Suele decirse que sólo los niños, los locos y los borrachos se atreven a decir las verdades más amargas. Habrá que comprobar en cuál de estas tres categorías -no descartemos un súbito regreso a la infancia mental- se encontraba ayer el alcalde de Madrid cuando dijo que el homenaje que van a hacer a partir de ahora los últimos miércoles de mes a la enseña bicolor del Reino de España es doblemente oportuno porque, primero, es un acto militar, lo que nos recuerda que son las Fuerzas Armadas las encargadas de velar por la unidad territorial de España, y segundo, porque servirá no sólo para dar satisfacción a quienes aprecian la bandera en cuestión, sino también para poner en su sitio a quienes no la aprecian.

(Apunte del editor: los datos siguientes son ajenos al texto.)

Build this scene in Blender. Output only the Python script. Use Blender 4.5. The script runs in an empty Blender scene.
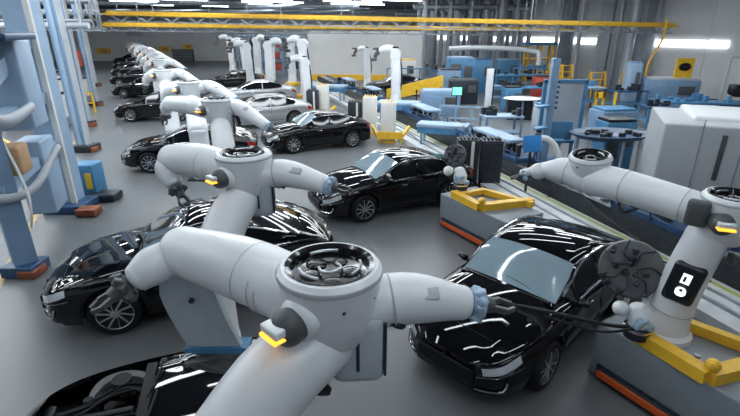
import bpy, bmesh, math, random
from mathutils import Vector, Matrix
random.seed(7)
PI = math.pi
C = bpy.context.scene.collection
sc = bpy.context.scene
# ---------------------------------------------------------------- camera, world, exposure
cam_d = bpy.data.cameras.new('camera'); cam = bpy.data.objects.new('camera', cam_d); C.objects.link(cam)
cam_d.sensor_width = 36.0; cam_d.lens = 36.0 * 460 / 740
cam.location = (0, 0, 4.0)
PITCH = math.atan(178 / 460)
cam.rotation_euler = (PI / 2 - PITCH, 0, 0)
cam_d.clip_start = 0.1; cam_d.clip_end = 300
sc.camera = cam
w = bpy.data.worlds.new('world'); sc.world = w; w.use_nodes = True
w.node_tree.nodes['Background'].inputs[0].default_value = (0.62, 0.72, 0.85, 1)
w.node_tree.nodes['Background'].inputs[1].default_value = 0.22
sc.view_settings.view_transform = 'Standard'; sc.view_settings.look = 'None'
sc.view_settings.gamma = 1; sc.view_settings.exposure = 1.05
LIGHT_E = 10.0

# ---------------------------------------------------------------- materials
def mat(name, col, rough=0.5, metal=0.0, noise=0.0, nscale=6.0, emit=None, es=1.0, coat=0.0, alpha=None, spec=None, trans=0.0, bump=0.0):
    m = bpy.data.materials.new(name); m.use_nodes = True
    nt = m.node_tree; p = nt.nodes['Principled BSDF']
    p.inputs['Base Color'].default_value = (*col, 1); p.inputs['Roughness'].default_value = rough
    p.inputs['Metallic'].default_value = metal
    if coat: p.inputs['Coat Weight'].default_value = coat; p.inputs['Coat Roughness'].default_value = 0.03
    if spec is not None: p.inputs['Specular IOR Level'].default_value = spec
    if trans: p.inputs['Transmission Weight'].default_value = trans
    if emit: p.inputs['Emission Color'].default_value = (*emit, 1); p.inputs['Emission Strength'].default_value = es
    if noise or bump:
        tc = nt.nodes.new('ShaderNodeTexCoord'); n = nt.nodes.new('ShaderNodeTexNoise')
        n.inputs['Scale'].default_value = nscale; n.inputs['Detail'].default_value = 5
        nt.links.new(tc.outputs['Object'], n.inputs['Vector'])
    if noise:
        r = nt.nodes.new('ShaderNodeValToRGB')
        a = [max(0, c * (1 - noise)) for c in col]; b = [min(1, c * (1 + noise)) for c in col]
        r.color_ramp.elements[0].color = (*a, 1); r.color_ramp.elements[1].color = (*b, 1)
        r.color_ramp.elements[0].position = 0.3; r.color_ramp.elements[1].position = 0.7
        nt.links.new(n.outputs['Fac'], r.inputs['Fac']); nt.links.new(r.outputs['Color'], p.inputs['Base Color'])
    if bump:
        b = nt.nodes.new('ShaderNodeBump'); b.inputs['Strength'].default_value = bump; b.inputs['Distance'].default_value = 0.02
        nt.links.new(n.outputs['Fac'], b.inputs['Height']); nt.links.new(b.outputs['Normal'], p.inputs['Normal'])
    return m
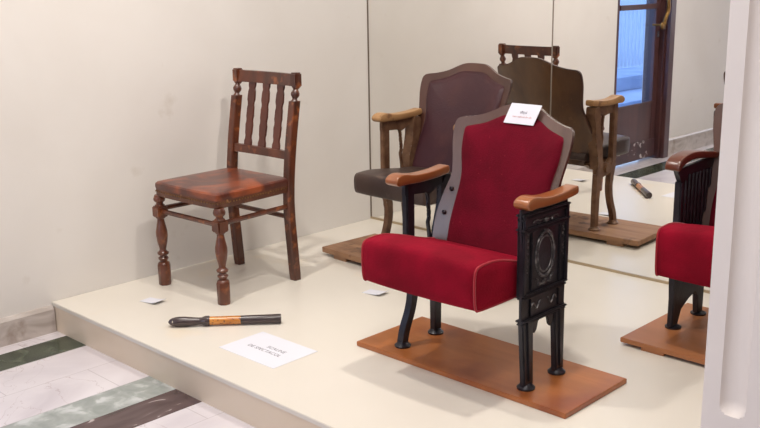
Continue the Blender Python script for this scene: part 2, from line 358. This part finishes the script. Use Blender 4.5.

Me parece una explicación completísima y extremadamente satisfactoria.
Se trata, en efecto, de un acto de voluntad intimidatoria y provocadora.
Dicen que ha sido idea de José María Aznar. No me extraña nada.
Persona prudente, antes de empezar a escribir este apunte he echado mano del Código Penal para ver qué dice sobre el particular. Me he encontrado con algo que ya esperaba -que las ofensas o ultrajes a la bandera del Estado están castigados con la pena de multa de siete a doce meses- y con algo que no se me había ocurrido pensar, aunque sea lógico: que las ofensas o ultrajes a las banderas de las comunidades autónomas tienen previsto idéntico castigo.
Dejemos de lado la redacción del artículo en cuestión, que viene a dar por hecho -muy en línea con la tradición castrense- que un objeto -una tela, en este caso- puede ser ultrajado y ofendido, y vayamos a lo sustantivo.
No creo que incurra en ofensa o ultraje alguno a nadie si digo, en primer lugar, que las banderas en general me producen escasa emoción -favorable, quiero decir-, pero que, de todas ellas, la que más frío me deja es precisamente la que izaron ayer con tanto esfuerzo en la Plaza de Colón de Madrid.
Es algo que, además, puedo argumentar muy fácil y muy comprensiblemente: desde muy niño, esa bandera simbolizó para mí la odiosa opresión del régimen de Franco. Me contaron que, antes de la llegada del dictador, el Estado español tenía otra bandera, que los republicanos españoles habían hecho suya para mostrar su rechazo por la enseña bicolor, que identificaban con otra opresión anterior: la monárquica. Eso me contaron, y todo lo que luego pude ir comprobando me ratificó en ello.
Puede entenderse, en consecuencia, que no me hiciera nada feliz que, una vez instaurada la España parlamentaria, el Estado español decidiera mantener la misma bandera impuesta por Franco, por mucho que le cambiaran el escudo.
Con el paso del tiempo, me pasa con esa bandera como con la Monarquía: no creo que constituya una prioridad cambiarlas -más que nada porque no hay demasiado ambiente-, pero nadie puede pedirme que las aprecie. Estoy en mi derecho de verlas no ya sin amor, sino incluso con antipatía.
Y fíjense que he podido desarrollar toda esta argumentación sin citar ni una sola vez a Euskadi.
Lo haré ahora.
La pasada semana, el director del Instituto Cervantes, Jon Juaristi, afirmó que la ikurriña es «un símbolo de ETA». Así, directamente. Por la brava. Sin cortarse un pelo. Bien. Yo no soy muy dado a las querellas criminales -tengo otras ocupaciones-, pero recomendaría a las autoridades de la Comunidad Autónoma Vasca que se ojearan el Código Penal, se leyeran el artículo 543, comprobaran que lo dicho por Juaristi está incurso en el delito que tipifica e interpusieran la acción legal correspondiente. Tampoco estaría de más que simultáneamente los diputados vascos exigieran del Gobierno central la destitución del tipejo en cuestión.
En la línea de exigir respeto a los símbolos.
Javier Ortiz. Diario de un resentido social (3 de octubre de 2002). Subido a "Desde Jamaica" el 16 de enero de 2018.